El vallenato, más que música, ha sido para él una forma de estar en el mundo. Desde niño, esas letras cargadas de historia y envueltas en melodías que saben a campo y a calle le marcaron el alma. De esa pasión nació el compositor que hoy habita en él. Sus canciones no son artificios: son ventanas abiertas al alma popular, reflejos de su gente, de su pueblo, de su infancia. Tienen el perfume del campo y el ritmo del corazón costeño. Son, como él mismo, una mezcla de tierra y cielo, de lágrima y carcajada, de pasado y presente.
Luego se traslada a la ciudad de Bucaramanga para adelantar sus estudios universitarios y se gradúa de Ingeniero Industrial, con Especialización en Gerencia de Proyectos y un MBA en Administración y Gestión de Empresas.
La llegada a la llamada «Ciudad Bonita» lo marcó profundamente porque pudo apreciar el contraste radical entre el Caribe y la región andina. El cambio geográfico, cultural y emocional le provocó tristeza y melancolía y fue precisamente ese duelo con la nostalgia lo que lo impulsó a escribir un libro sobre la cultura costeña. Para Tomás, la cultura no es solo geografía: es identidad, es herencia, es una forma de respirar el mundo.

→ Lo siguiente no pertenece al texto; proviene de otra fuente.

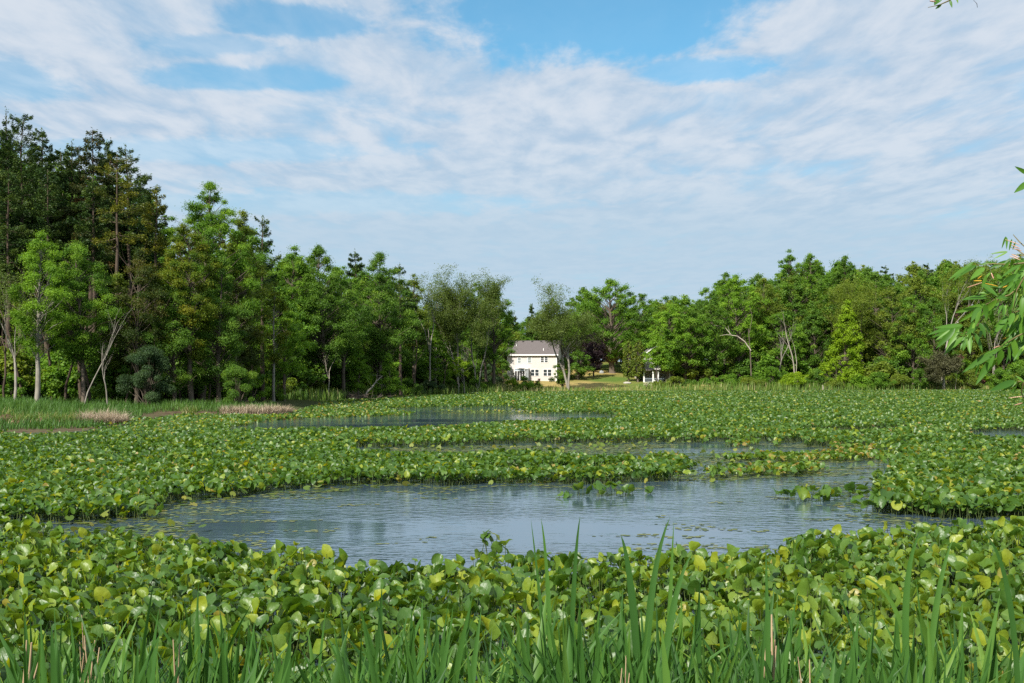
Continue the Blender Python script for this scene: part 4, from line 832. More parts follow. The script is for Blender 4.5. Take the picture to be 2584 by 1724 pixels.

Es entonces cuando crea la página “Cultura Costeña: palabras, dichos, costumbres y creencias”, un espacio digital de rescate, de memoria, de exaltación de lo nuestro. Su motivación: escudriñar y descifrar esas huellas culturales y paleontológicas del lenguaje y la tradición oral, que están a la vista, en el habla, el imaginario colectivo, la música y las letras. Todo ello nace de su nostalgia, sí, pero también de una voluntad profunda por preservar y dignificar la vida del pueblo.
A esto suma una intención académica: insertar fundamentos historiográficos y lingüísticos al conocimiento popular, para demostrar que la oralidad también posee valor documental y profundidad intelectual. Sostiene que cuando uno vive en un pueblo, está bajo el embrujo macondiano, y eso muchas veces no permite vislumbrar la riqueza que se tiene.
Estas y muchas más razones nos confirman que Tomás Martínez Montenegro seguirá curucutiando, porque su gente se reconoce en sus libros, en sus canciones, en sus publicaciones. Su diálogo constante con lectores y seguidores le ha permitido descubrir la mayéutica socrática: preguntar para que otros encuentren la verdad que yace en su interior. Ese ejercicio se ha convertido en una sinergia del conocimiento, gestado colectivamente, en red, desde el corazón del pueblo.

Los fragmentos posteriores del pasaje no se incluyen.